My dedication to teaching and student mentorship has been recognized by the History Department by awarding me the John Williams Prize for Outstanding Graduate Student Instructor in U.S. History (FA2022), and U-M's Rackham Graduate School which awarded me an Outstanding Graduate Instructor Award (W2023). I am a proud alumnus of the U-M Graduate Teacher Certificate Program and the Rackham Professional Development DEI Certificate Program.
Service: During the FA2024 semester, I served as Dissertation Writing Group Leader for U-M's Sweetland Center for Writing.
During the 2023/24 academic year, I have been serving as the History Graduate Program Curriculum Data Intern for the History Department's Graduate Curriculum Working Group. In this role, I helped the Working Group make suggestions for reforming the History Department's Graduate Program curriculum.
During the 2022/23 and 2023/24 academic years, I was one of the Coordinating Chairs of the STS Rackham Interdisciplinary Workshop series. In 2022/23, I also served as a peer-mentor in the History Department's DEI program and as Student Representative on the STeMS Speaker Series Committee.
From FA2020 to FA2024, I served as Coordinating Chair for the International Graduate Instructor (IGSI) Caucus of the Graduate Employees' Organization (GEO3550).
In my freetime, I love to run and cycle around Detroit and hit the pitch for Woodbridge FC.
Background: Before coming to U-M, I worked as an Adjunct Assistant Lecturer at the Institute for American Studies at Leipzig University, Germany from 2017 to 2019, and as a Guide for the Germany Close Up program. I received both my B.A. (2012) and M.A. (2016) in American studies from Leipzig University and spent two semesters at Ohio University in 2011 as a BA Plus Fellow.
In 2013/14, I spent a year at the Holocaust Memorial Center in Farmington Hills, MI as a Service for Peace Fellow through the Service for Peace program of Action Reconciliation Service for Peace.
During my time in Detroit, the processes and issues that have shaped the Metropolitan Detroit region over the course of the 20th and 21st century started to interest me. One result of these growing interests was Growing Together Detroit, an alternative summer break program I helped setting up with activists from Action Reconciliation Service for Peace, Repair the World (Detroit), and the Eden Gardens Block Club.

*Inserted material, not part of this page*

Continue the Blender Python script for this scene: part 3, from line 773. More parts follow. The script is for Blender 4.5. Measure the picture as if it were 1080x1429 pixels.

Academically, Metropolitan Detroit became my spatial focal point, too. Bringing together intellectual history with urban studies, political economy, and cultural history, I wrote my MA thesis about Detroit philosopher and activist Grace Lee Boggs.
My teaching at Leipzig University revolved around the process of deindustrialization and its social and economic consequences in the Detroit-Windsor region and the North Atlantic, and the history of the 1967 Detroit Riot.